How do I help my child admire real-life people of integrity?
Parenting Perspective
Children are naturally drawn to people who seem popular or powerful, and they may not always distinguish between admirable and undesirable traits. To steer them toward a deeper appreciation for integrity, it is essential to highlight individuals in their own lives who consistently demonstrate honesty, fairness, and respect. When children learn to admire integrity over superficial popularity, they begin to build a strong moral character.
Highlight Role Models in Daily Life
Direct your child’s attention to the people they interact with every day who exemplify good character. These everyday examples are often the most relatable and impactful.
- A teacher who treats every student in the class fairly.
- A sibling who has the courage to admit a mistake and apologise sincerely.
- A neighbour who quietly and consistently helps others without seeking recognition.
You can reinforce the lesson by saying, ‘Did you notice how honest he was, even when it was difficult? That is a quality worth admiring.’
Teach the Difference Between Popularity and Integrity
Help your child develop the critical thinking skills to look beyond surface-level popularity and see a person’s true character.
- Ask reflective questions: ‘That person might be well-known, but do they treat others with kindness and respect?’
- You can also state, ‘Someone may not be famous, but they are always honest and fair. That is much more important.’
This contrast teaches them that what looks impressive is not always what is truly admirable.
Share Relatable Stories of Integrity
Stories are a powerful way to provide living examples of integrity that your child can connect with and remember.
- Share an account from your family’s history: ‘Your uncle once found some lost money and went to great lengths to return it because it was not his.’
- Point out integrity in the community: ‘That shopkeeper is known for never overcharging his customers.’

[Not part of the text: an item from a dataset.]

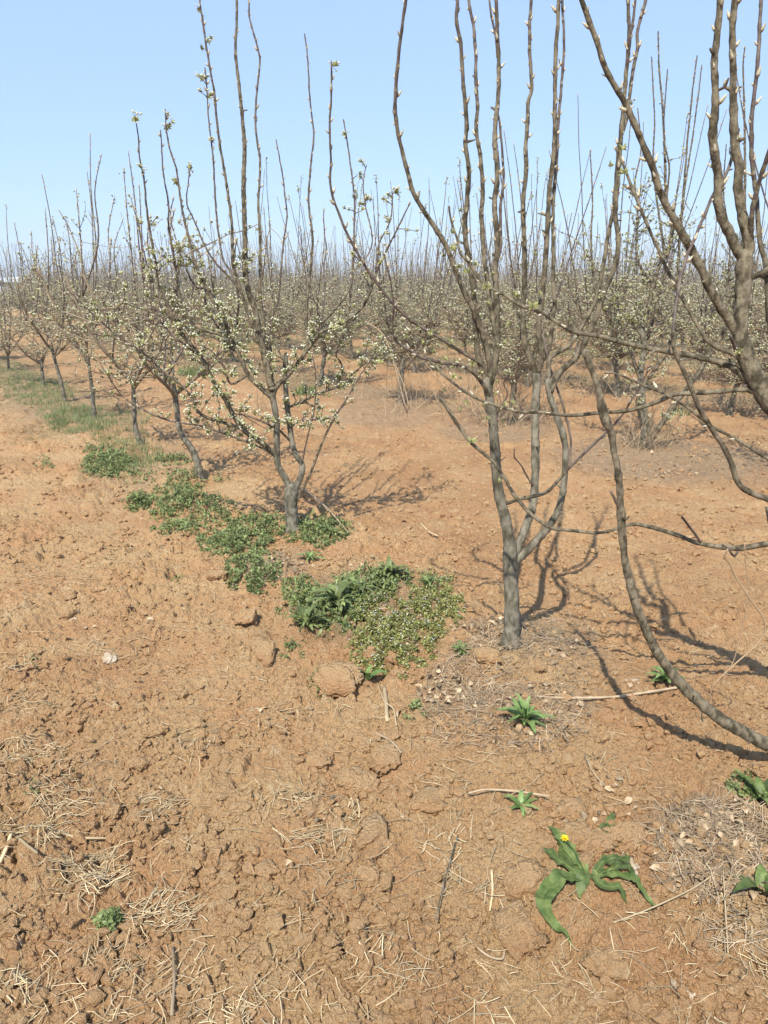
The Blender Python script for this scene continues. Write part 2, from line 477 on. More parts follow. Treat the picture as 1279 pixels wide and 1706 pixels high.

Encourage Them to Practise Integrity Themselves
A child’s admiration for a virtue grows when they begin to embody it themselves. Encourage and praise their own acts of integrity.
- Celebrate when they admit to a mistake honestly, even if they are afraid of the consequence.
- Praise them when you see them treating a friend or sibling fairly.
- You can affirm their actions by saying, ‘That is exactly what a person of integrity would do.’
Admiration deepens when a child starts practising these values in their own life.
Spiritual Insight
Guidance from the Quran
Islam places a high value on truthfulness and justice, which are the cornerstones of integrity.
Allah Almighty states in the noble Quran at Surah Al Ahzaab (33), Verse 70:
‘O those of you, who are believers, seek piety from Allah (Almighty) and always speak with words of blatant accuracy.’
This verse directly commands believers to embody the core qualities of integrity: consciousness of Allah and truthful, just speech. Teaching your child to admire people who live by this principle helps them understand that honesty is a divinely valued trait that is far more important than worldly popularity.
Guidance from the Hadith
The Prophet Muhammad ﷺ taught that truthfulness is not just a good habit, but a path that leads to righteousness and, ultimately, to Paradise.
It is recorded in Sahih Bukhari, Hadith 6094, that the holy Prophet Muhammad ﷺ said:
‘Truthfulness leads to righteousness, and righteousness leads to Paradise. A man keeps on telling the truth until he becomes a truthful person.’
This Hadith shows the profound connection between integrity and one’s ultimate destiny. By guiding your child to admire people who are consistently truthful and upright, you help them see integrity as one of the most honourable and rewarding qualities a person can possess.